Star guard Kemba Walker said it was tough to watch Calhoun go through those hard times, and one of the best parts of UConn’s run to the Final Four had been seeing a smile return to his face.

“I heard guys say he lost it, you know his coaching ability, something like that,” Walker said. “So, for us to be in the Final Four, especially being a team that was picked to be 10th in the Big East…it’s special after all this program has been through.”

On Feb. 22, Calhoun was cited by the NCAA for failing to create an atmosphere of compliance within his program and was suspended for the first three Big East games during the 2011-12 season.

The NCAA also hit UConn with scholarship reductions for three academic years, recruiting restrictions, permanent disassociation of a booster and three years probation for recruiting violations.

Calhoun missed the next game at Marquette to attend the funeral of his wife’s sister. The Huskies lost that game and two of the next three to end the regular season.

Calhoun said he began to see the team getting down on itself. So, after losing to Notre Dame 70-67 on senior night, a loss that dropped the Huskies to the ninth seed in the Big East tournament, Calhoun put them through one of the hardest practices of the season.

“It’s a young team, 21-9 wasn’t a bad ending,” he said. “We were going to the NCAA tournament.
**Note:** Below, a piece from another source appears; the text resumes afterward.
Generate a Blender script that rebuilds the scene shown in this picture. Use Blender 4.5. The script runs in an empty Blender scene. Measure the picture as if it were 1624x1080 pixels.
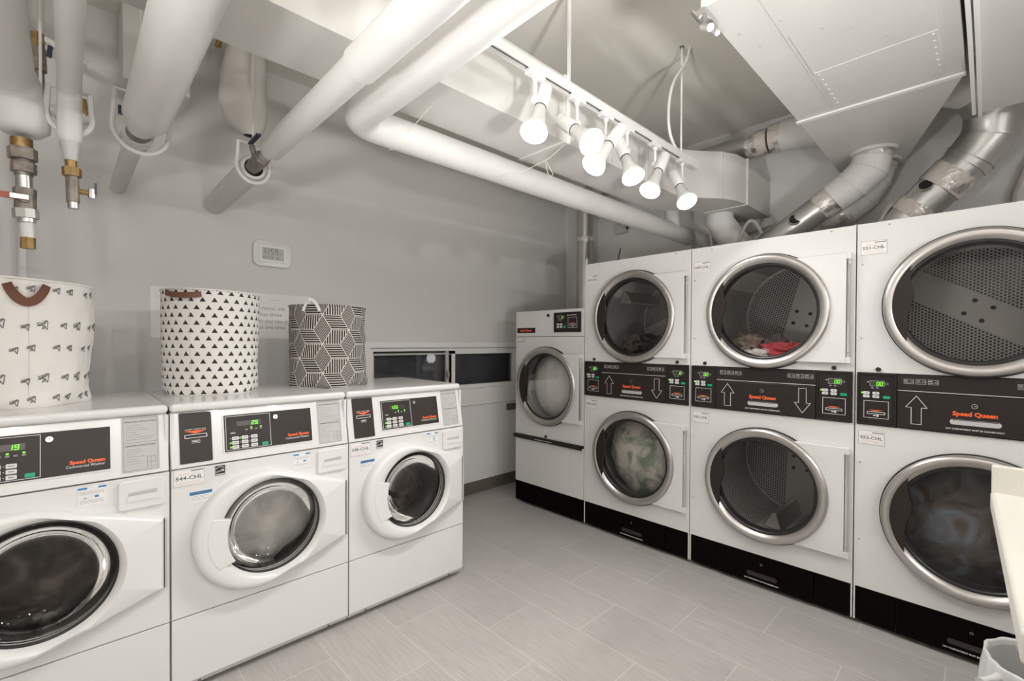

But damn it, we weren’t going to put our shoulders down and we were going to play.”

He said that’s exactly what they decided to do.

“These kids were going to give it everything they had, leave it on the Madison Square Garden floor,” he said. “And five days later, they actually took something from Madison Square Garden.”
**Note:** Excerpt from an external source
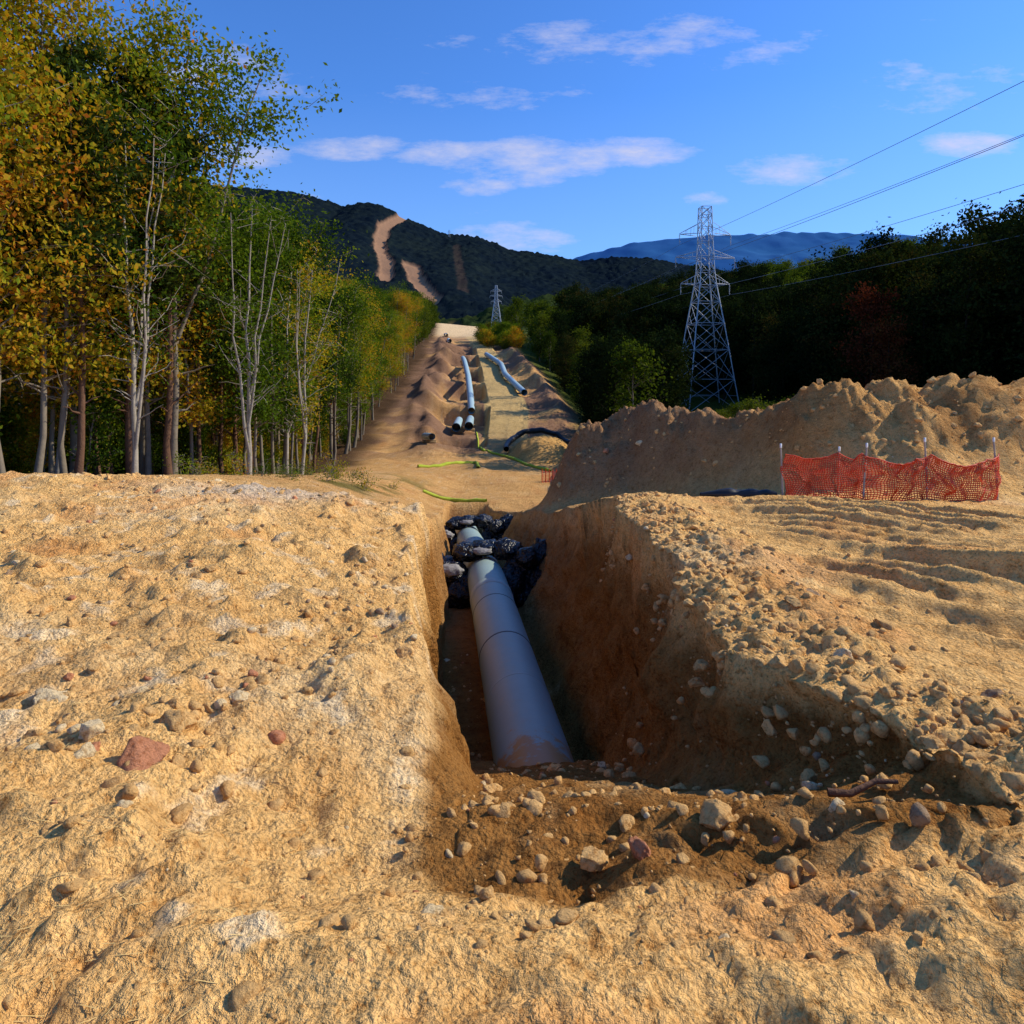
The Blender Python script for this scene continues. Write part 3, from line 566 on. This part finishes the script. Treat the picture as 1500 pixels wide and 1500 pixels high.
# ------------------------------------------------------------ transmission towers
def tower_mesh(k_=1.0):
    def bar(acc,a,b,w):
        V,F=tube(np.array([a,(np.array(a)+np.array(b))/2,b],float),[w*k_]*3,4);acc.add(V,F)
    a=Acc();lev=[(0,4.4),(5.5,3.65),(10.5,3.0),(15,2.4),(18.7,1.85),(21.5,1.45),(24,1.2),(26.5,1.1),(29,1.0),(31.5,.95),(33.5,.9),(35,.85)]
    cor=lambda z,w:[np.array([w,w,z]),np.array([-w,w,z]),np.array([-w,-w,z]),np.array([w,-w,z])]
    for i,((z0,w0),(z1,w1)) in enumerate(zip(lev[:-1],lev[1:])):
        A=cor(z0,w0);B=cor(z1,w1);tk=.11 if z0<20 else .085
        for k in range(4):
            q=(k+1)%4;bar(a,A[k],B[k],tk);bar(a,A[k],B[q],.05);bar(a,A[q],B[k],.05);bar(a,B[k],B[q],.05)
            if i<4:
                mA=(A[k]+A[q])/2;mB=(A[k]+B[k])/2;bar(a,mA if i else (A[k]+B[q])/2,mB,.035)
    for z,L,up in((21.8,4.3,1.8),(26.3,5.2,1.2),(30.3,4.5,1.9)):
        for sx in(-1,1):
            w=1.2;tip=np.array([sx*L,0,z])
            for sy in(-1,1):
                bar(a,(sx*w,sy*w,z),tip,.06);bar(a,(sx*w*.9,sy*w*.9,z+up),tip+np.array([0,0,.1]),.045)
                for q in(.33,.66):
                    p=np.array([sx*w,sy*w,z])*(1-q)+tip*q;p2=np.array([sx*w*.9,sy*w*.9,z+up])*(1-q)+tip*q;bar(a,p,p2,.03)
            for k in range(7):
                zz=z-.15-k*.22;V,F=tube(np.array([[sx*L,0,zz],[sx*L,0,zz-.05],[sx*L,0,zz-.1]]),[.05,.14,.05],8);a.add(V,F)
            bar(a,tip,(sx*L,0,z-1.8),.03)
    return a.mesh('transmission_tower',[M_steel])
TM=tower_mesh();TM2=tower_mesh(2.2)
TW=[(33.1,117,-5.0,1),(-14.7,560,0,1.0),(-198,2150,445,1.0),(57,-150,-3,1)]
TW[1]=(-13.0,560,Hs(-13.0,560)-.3,1.0)
for i,(x,y,z,sc) in enumerate(TW):
    o=link(bpy.data.objects.new('transmission_tower',TM2 if i in(1,2) else TM));o.location=(x,y,z);o.rotation_euler=(0,0,R(5));o.scale=(sc,sc,sc)
M_wire=simple('aluminium_cable',(.12,.13,.15),.5,.5)
w=Acc()
def wires(A,B,sag,rad):
    for L,z in((4.3,20),(-4.3,20),(5.2,24.5),(-5.2,24.5),(4.5,28.5),(-4.5,28.5)):
        p=np.array([A[0]+L,A[1],A[2]+z]);q=np.array([B[0]+L,B[1],B[2]+z]);t=np.linspace(0,1,60)[:,None]
        Q=p+(q-p)*t;Q[:,2]-=4*sag*(t*(1-t))[:,0];V,F=tube(Q,np.full(60,rad),4);w.add(V,F)
wires(TW[0],TW[3],4.5,.026);wires(TW[0],TW[1],12,.025)
link(bpy.data.objects.new('power_lines',w.mesh('power_lines',[M_wire])))
# ------------------------------------------------------------ world, sun, camera
EL_S=37.0;AZ=R(76)
wd=bpy.data.worlds.new('World');scene.world=wd;wd.use_nodes=True;wd.node_tree.nodes.clear();t=NT(wd.node_tree)
out=t.a('ShaderNodeOutputWorld');bg=t.a('ShaderNodeBackground');t.l.new(bg.outputs[0],out.inputs[0]);bg.inputs[1].default_value=.12
sky=t.a('ShaderNodeTexSky',sky_type='NISHITA');sky.sun_disc=False;sky.sun_elevation=R(EL_S);sky.sun_rotation=AZ;sky.air_density=1.0;sky.dust_density=.3;sky.ozone_density=2.5
gen=t.a('ShaderNodeTexCoord').outputs['Generated'];s3=t.a('ShaderNodeSeparateXYZ');t.l.new(gen,s3.inputs[0])
dy=t.m('MAXIMUM',s3.outputs[1],.05);u=t.m('DIVIDE',s3.outputs[0],dy);v=t.m('DIVIDE',s3.outputs[2],dy)
cv=t.a('ShaderNodeCombineXYZ');t.put(cv.inputs[0],u);t.put(cv.inputs[1],t.m('MULTIPLY',v,3.0))
n=t.noise(cv.outputs[0],9,10,.68)
tot=None
for cx,cy,a_,b_,k in((-.385,.335,.085,.030,1),(-.23,.342,.13,.022,.9),(-.11,.335,.11,.024,.9),(0.01,.325,.15,.045,.95),(.10,.33,.09,.035,.9),(.19,.34,.10,.030,1),(-.05,.288,.07,.020,.9),(-.01,.208,.12,.034,.9),(.41,.312,.13,.030,.9),(.665,.348,.09,.026,1),(-.3,.27,.05,.010,.5),(.28,.27,.05,.016,.5),(-.45,.45,.25,.05,.6),(.2,.50,.35,.05,.6),(.6,.43,.2,.05,.5),(-.05,.42,.2,.03,.6)):
    du=t.m('DIVIDE',t.m('SUBTRACT',u,cx),a_);dv=t.m('DIVIDE',t.m('SUBTRACT',v,cy),b_)
    q=t.m('MULTIPLY',t.m('SUBTRACT',1,t.m('ADD',t.m('MULTIPLY',du,du),t.m('MULTIPLY',dv,dv)),clamp=True),k)
    tot=q if tot is None else t.m('MAXIMUM',tot,q)
cl=t.m('MULTIPLY',t.m('SUBTRACT',t.m('ADD',t.m('MULTIPLY',tot,.42),n),.65),2.8,clamp=True)
cl=t.m('MULTIPLY',cl,.75)
skc=t.mix(1,sky.outputs[0],(.56,1.06,1.80),'MULTIPLY')
hzn=t.m('MULTIPLY',t.m('SUBTRACT',1,t.m('MULTIPLY',s3.outputs[2],2.6),clamp=True),.50)
skc=t.mix(hzn,skc,(3.0,4.5,7.4))
c=t.mix(cl,skc,(5.8,5.7,7.0));t.l.new(c,bg.inputs[0])
sd=bpy.data.lights.new('sun','SUN');sd.energy=5.0;sd.angle=R(.5);sd.color=(1,.90,.71);so=link(bpy.data.objects.new('sun',sd))
ts=Vector((math.sin(AZ)*math.cos(R(EL_S)),math.cos(AZ)*math.cos(R(EL_S)),math.sin(R(EL_S))));so.rotation_euler=ts.to_track_quat('Z','Y').to_euler()
cam=bpy.data.cameras.new('camera');cam.lens=24;cam.sensor_width=36;cam.shift_y=-.1267;cam.clip_end=40000;cam.clip_start=.05
co=link(bpy.data.objects.new('camera',cam));co.location=(0,0,0);co.rotation_euler=(R(90),0,0);scene.camera=co
scene.view_settings.view_transform='Standard';scene.view_settings.look='None';scene.view_settings.exposure=0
That would be the championship trophy. They then continued the roll into the NCAA tournament, and haven’t looked back.

UConn guard Shabazz Napier said he thinks the team has taken on the personality of its coach.

“We don’t let down from a fight,” he said. “We’re willing to battle anytime, and that’s the type of person he is.”

Calhoun has spent a lot of time since the Huskies’ win over Arizona in the West final being introspective.